The Story
Why it exists.
The beginning
The name says everything. Badlands doesn't point toward a garden, a memory, a lover's skin. It points at geography, the real American Badlands of South Dakota, where the earth cracks under sun and the wind strips everything down to bone. Angela St. John translated that landscape into a perfume that refuses to be comfortable or convenient. This is a fragrance for wide-open space, not crowded rooms. It arrived in 2018 as a seasonal limited release, and it has stayed there, earned, sought after, never diluted. The perfumer built it from desert plants that other houses use as footnotes: sagebrush, dry grass, juniper berry. Here they are not backdrop. They lead. St. John inverted the expected perfume structure, the arid, the green, the scorched, sits at the top, where you encounter it first. The leather, the woods, the resins come after. The desert, not the oasis.

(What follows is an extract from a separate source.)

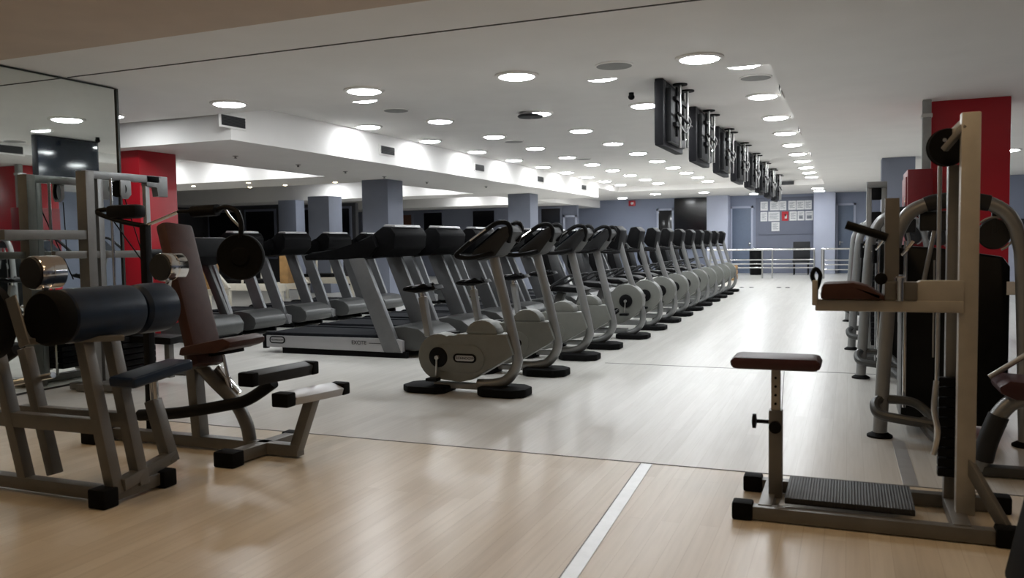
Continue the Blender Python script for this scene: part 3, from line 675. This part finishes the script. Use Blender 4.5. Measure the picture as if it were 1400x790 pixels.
m().tube([(-4.12, 3.88, .20), (-3.8, 3.88, .235), (-3.45, 3.9, .30), (-3.30, 3.92, .34), (-3.12, 3.93, .45)], .036, 12, 5).build('swing_arm', BLK, t)
m().beam((-3.07, 3.66, .515), (-3.04, 4.16, .505), .085, .07, up=(.25, 0, 1), bev=.015).build('ankle_pad', DKG, t)
m().bx((-3.12, 3.62, .475), (-3.015, 3.675, .555), .012).build('pad_end_cap', RUB, t)
m().bx((-3.09, 4.14, .465), (-2.99, 4.2, .545), .012).build('pad_end_cap', RUB, t)
m().beam((-2.90, 3.78, .395), (-2.88, 4.22, .375), .10, .05, up=(.35, 0, 1), bev=.008).build('foot_plate', PANEL, t)
m().bx((-2.96, 3.70, .355), (-2.85, 3.78, .435), .012).build('plate_end_cap', RUB, t)
m().bx((-2.94, 4.22, .335), (-2.83, 4.29, .41), .012).build('plate_end_cap', RUB, t)
m().beam((-2.90, 3.90, .37), (-2.87, 4.10, .365), .06, .02, up=(.35, 0, 1)).build('plate_grip', BLK, t)
m().beam((-3.01, 3.98, .05), (-2.89, 3.99, .37), .065, .065, up=(1, 0, 0)).build('plate_post', FRAME, t)
m().beam((-4.2, 4.05, .05), (-4.19, 4.05, 1.40), .05, .05, up=(1, 0, 0)).build('mast', BLK, t)
m().tube([(-4.19, 4.05, 1.39), (-4.05, 4.05, 1.43), (-3.90, 4.05, 1.475)], .011, 8).build('press_bar', CHR, t)
m().tube([(-4.19, 4.05, 1.39), (-4.36, 4.03, 1.42), (-4.55, 4.02, 1.475), (-4.56, 4.04, 1.50), (-4.45, 4.09, 1.50), (-4.28, 4.09, 1.46)], .016, 8, 4).build('press_bar', BLK, t, 'black looped press bar end')
m().cyl((-3.91, 4.05, 1.472), (-3.79, 4.05, 1.472), .012).cyl((-3.79, 4.05, 1.47), (-3.60, 4.05, 1.475), .036).build('grip', BLK, t)
m().bx((-4.48, 4.0, 1.44), (-4.22, 4.1, 1.53), .03).build('grip', BLK, t)
m().tube([(-3.60, 4.05, 1.475), (-3.53, 4.05, 1.49), (-3.45, 4.05, 1.46), (-3.42, 4.05, 1.38), (-3.43, 4.05, 1.30)], .016, 8, 5).build('strap', BLK, t)
m().tube([(-3.55, 4.06, 1.48), (-3.50, 4.06, 1.42), (-3.44, 4.06, 1.37)], .008, 8, 4).build('strap_clip', STEEL, t)
pl = m().lathe([(.025, -.03), (.05, -.03), (.06, -.02), (.115, -.022), (.135, -.028), (.142, -.015), (.142, .015), (.135, .028), (.115, .022), (.06, .02), (.05, .03), (.025, .03)], (-3.44, 4.06, 1.185), (.45, -.88, 0), 40); pl.build('hanging_plate', RUB, t)
m().cyl((-3.435, 4.055, 1.30), (-3.44, 4.06, 1.22), .012).build('plate_hook', BLK, t)

# ------------------------------------------------------------------ cable frame beside the mirror
o = (-6.2, 5.7, 0); t = thing('cable_pulley_frame', o, 'tall grey pulley frame standing close beside the mirror', 'gym machine')
def m(): return M(o)
m().beam((-6.22, 5.36, .06), (-6.22, 5.36, 1.93), .12, .09, up=(0, 1, 0)).build('main_post', FRAME, t)
m().beam((-6.20, 5.475, .06), (-6.20, 5.475, 1.93), .06, .06, up=(0, 1, 0)).build('inner_post', SIL, t)
m().beam((-6.2, 5.33, 1.90), (-6.2, 6.16, 1.90), .07, .07).build('top_beam', SIL, t)
m().beam((-6.2, 6.02, .06), (-6.2, 6.02, 1.87), .045, .05, up=(0, 1, 0)).build('rear_post', SIL, t)
m().prism([(6.0, 1.935), (6.26, 1.935), (6.26, 1.74), (6.13, 1.74), (6.13, 1.83), (6.0, 1.83)], 'x', -6.235, -6.165, .006).build('end_bracket', SIL, t)
for x in (-6.27, -6.13): m().cyl((x, 5.55, .06), (x, 5.55, 1.87), .013).build('guide_rod', CHR, t)
m().lathe([(.02, -.012), (.075, -.015), (.068, 0), (.075, .015), (.02, .012)], (-6.2, 5.69, 1.79), (.8, -.6, 0)).build('pulley', BLK, t)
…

What makes Badlands unusual is not the individual materials, leather, oud, juniper appear across dozens of fragrances, but the ratio and the placement. The desert botanicals that most houses tuck into the heart or base sit at the top here. Sagebrush, juniper berry, and dry grass arrive first, hitting the nose with an arid, almost aggressive openness before the leather and resins arrive to deepen and anchor. The ponderosa pine cone and Palo Santo add a slightly tarry, resinous warmth beneath, but the overall effect remains dry, not sweet. There is no softening agent in the formula, no vanilla, no amber to round the edges. The dryness is the point, not a side effect.
The evolution
The opening hits hard and fast. Sagebrush and juniper berry arrive with a wild, almost weedy intensity, a scent memory of sun-bleached scrubland. Within five to ten minutes, the leather emerges, warm and dry, not the sleek leather of a new car but the cracked leather of a saddle left out in the weather. The juniper wood, sandalwood, and a thread of oud layer beneath, adding resinous depth without sweetness. The heart is where Badlands earns its reputation. The dry grass note, the one that separates this from generic woody fragrances, becomes more pronounced as the top botanicals fade. It smells like cut hay left to Cure in the sun, not the green cut grass of a suburban lawn. Resinous warmth from the myrrh and palo santo settles against the skin, staying intimate rather than projecting outward. The drydown is the longest phase: six to eight hours of a warm, dusty, resinous trail. The oud and leather fade last, leaving a faint animalic warmth that clings to skin and fabric like the memory of heat. On fabric, the juniper and leather hold for days.
Cultural impact
Badlands occupies a specific corner of indie perfumery: the drought, not the deluge. It challenges the conventions of cozy, approachable indie scent with a genuine dryness and desolation. For collectors who value originality over comfort, it has become a reference point, proof that a fragrance can smell like a landscape without romanticizing it. The seasonal limited release structure means it is not always available, which has only deepened its cult appeal among those who have found it and returned to it.